Counter Visuality Futures Lab and the politics of imagination

We live in an era of polycrisis – and also in an era of imagination crisis. On the one hand, real risks: climate disruption, inequality, conflict, institutional fragility, informational violence. On the other hand, the dominance of catastrophic narratives that narrow the horizon, reducing the future to a sequence of threats and reducing imagination to defensive reaction. This is not an argument for ignoring facts or indulging in comforting escapism. It is an argument for recognising that without the ability to create alternatives – without prototyping other models of reality – we lose agency. Under conditions of emergence and uncertainty, agency is not control; it is the ability to create meaning, direction, and room to act without certainty.

This is why Futures Design Lab also functions as a practice of imagination – working from micro-improvements to systemic redesign, sometimes at social, infrastructural, and even planetary scales. We collaborate with companies, NGOs (including international ones), and public institutions because a broad coalition of actors is needed to experiment with futures responsibly, without naivety. In this sense, prototyping alternatives is a political act in the best meaning of the word: it expands the space of decision, and reduces dependency on futures “installed” by dominant interests.

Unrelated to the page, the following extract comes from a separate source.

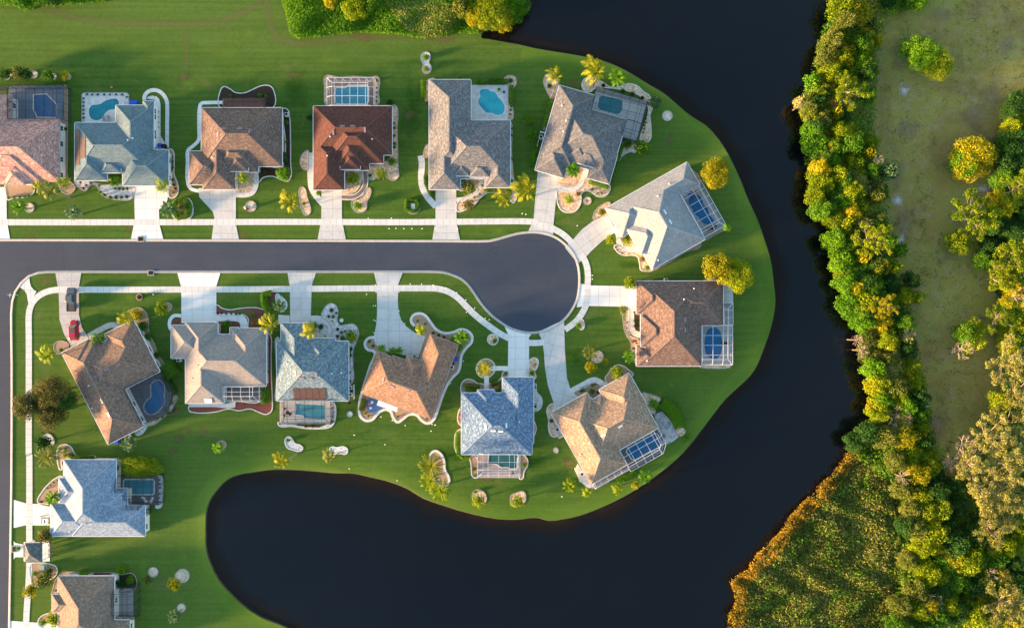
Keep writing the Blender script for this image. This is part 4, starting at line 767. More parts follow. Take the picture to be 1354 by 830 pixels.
    def openings(s, garage, doors):
        def wall_item(i, side, t, w, h, z0, kind):
            u0, v0, u1, v1, e, g = s.rr[i]; q = 0.5+i*0.004
            if side == 'N': c, d, n = (u0+t, v0+q), (1, 0), (0, -1)
            elif side == 'S': c, d, n = (u0+t, v1-q), (1, 0), (0, 1)
            elif side == 'W': c, d, n = (u0+q, v0+t), (0, 1), (-1, 0)
            else: c, d, n = (u1-q, v0+t), (0, 1), (1, 0)
            def bx(b, a0, a1, z_0, z_1, t0, t1):
                p = [s.P(c[0]+d[0]*a+n[0]*tt, c[1]+d[1]*a+n[1]*tt, z) for tt in (t0, t1) for a, z in ((a0, z_0), (a1, z_0), (a1, z_1), (a0, z_1))]
                for f in ((0, 1, 2, 3), (4, 5, 6, 7), (0, 1, 5, 4), (1, 2, 6, 5), (2, 3, 7, 6), (3, 0, 4, 7)): b.face([p[k] for k in f])
            if kind == 'window':
                b = MB(); f = 0.08
                bx(b, -w/2-f, w/2+f, z0-f, z0, 0.0, 0.07); bx(b, -w/2-f, w/2+f, z0+h, z0+h+f, 0, 0.07); bx(b, -w/2-f, -w/2, z0, z0+h, 0, 0.07); bx(b, w/2, w/2+f, z0, z0+h, 0, 0.07); bx(b, -0.025, 0.025, z0, z0+h, 0.01, 0.05)
                fr = b.build('window', 'white', s.root, s.o); b = MB(); bx(b, -w/2, w/2, z0, z0+h, 0.004, 0.02); o = b.build('pane', 'glass', fr, s.o)
            elif kind == 'garage_door':
                b = MB()
                for k in range(4): bx(b, -w/2, w/2, z0+k*h/4, z0+(k+1)*h/4-0.03, 0.003, 0.05)
                g_ = b.build('garage_door', 'garage', s.root, s.o)
            else:
                b = MB(); bx(b, -w/2, w/2, z0, z0+h, 0.003, 0.05); dd = b.build('front_door', 'door', s.root, s.o); b = MB(); bx(b, w/2-.15, w/2-.08, z0+.95, z0+1.1, .05, .1); b.build('handle', 'metal', dd, s.o)
        used = []
        if garage:
            i, side = garage; u0, v0, u1, v1, e, g = s.rr[i]; L = (u1-u0) if side in 'NS' else (v1-v0)
            wall_item(i, side, L/2, min(5.0, L-1.6), 2.2, 0.02, 'garage_door'); used.append((i, side))
        for (i, side, fr) in doors:
            u0, v0, u1, v1, e, g = s.rr[i]; L = (u1-u0) if side in 'NS' else (v1-v0); wall_item(i, side, L*fr, 1.0, 2.15, 0.05, 'front_door')
        for i, (u0, v0, u1, v1, e, g) in enumerate(s.rr):
            for side in 'NSWE':
                if (i, side) in used or any((i, side) == d[:2] for d in doors): continue
                L = (u1-u0) if side in 'NS' else (v1-v0); k = max(1, int(L/3.6))
                for j in range(k):
                    t = L*(j+0.5)/k
                    u, v = {'N': (u0+t, v0+.5), 'S': (u0+t, v1-.5), 'W': (u0+.5, v0+t), 'E': (u1-.5, v0+t)}[side]; nx = {'N': (0, -1), 'S': (0, 1), 'W': (-1, 0), 'E': (1, 0)}[side]
                    dd = (nx[1], nx[0]); ok = True
                    for f in (-0.75, 0, 0.75):
                        x, y = u+dd[0]*f+nx[0]*0.1, v+dd[1]*f+nx[1]*0.1
                        for m_, (a0, b0, a1, b1, e2, g2) in enumerate(s.rr):
                            if m_ != i and a0+.4 < x < a1-.4 and b0+.4 < y < b1-.4: ok = False
                    if ok: wall_item(i, side, t, 1.1, 1.15, 0.95, 'window')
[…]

Counter Visuality Futures Lab: new images, new archetypes, non-hegemonic futures

One of our key methods is the Counter Visuality Futures Lab: a practice of creating non-hegemonic images of the future. We start from the premise that future images are not neutral. They reproduce hierarchies, carry colonial assumptions about development, normalise particular models of “progress,” and render other possibilities invisible. When dominant futures are produced by narrow interest groups, collective imagination becomes an inequality system—shaping real decisions in technology, economics, and governance.

Counter Visuality Futures Lab therefore develops new figures and archetypes of the future, new narrative patterns, and new aesthetics that expand the repertoire of the possible—more plural, more non-colonial, more attentive to diverse epistemologies and lived experiences, and at the same time critically rigorous rather than utopian. It is a practice of surfacing assumptions, disarming them, and redesigning them into futures that are less violent, less extractive, and more just.

Beyond fear politics: securitisation as a machine for producing vulnerabilities

A particularly urgent domain is the politics of fear and the widespread logic of securitisation. “Security” has become a dominant language for describing reality: more and more aspects of life are framed as risky and therefore requiring control. Under such conditions, it becomes easier to expand surveillance, limit rights, legitimise exceptional measures as permanent infrastructure, and normalise technological governance that would otherwise be contested.

The problem is that many securitisation systems do not close the world of risk; they reproduce it. Each new security layer generates new vulnerabilities – technical, institutional, and social – becoming the justification for the next layer of control. The result is a spiral where safety remains an unfulfilled promise, while the costs are borne in autonomy, freedom, and the capacity to experiment with alternative futures.

This spiral contributes to what can be described as an emerging techno-authoritarian complex: an entanglement of interests, technologies, and governance practices that feeds on fear because fear simplifies consent. When communities are governed through anxiety, they become easier to control: more willing to surrender rights, accept invasive infrastructures, and tolerate shrinking civic space. Fear also has a second effect: it paralyses imagination. It narrows futures into defensive scenarios, closes the space of alternatives, and weakens the collective capacity to design otherwise.

For us, working with imagination is therefore not a “soft add-on” to strategy. It is a precondition of agency. Moving beyond fear does not mean denying risk; it means building languages, images, and practices that allow societies and organisations to see more than threats. Designing alternative archetypes and counter-hegemonic images becomes a form of resilience: it restores movement in a world increasingly disciplined by technological “cordons” and a permanent state of defensive anticipation.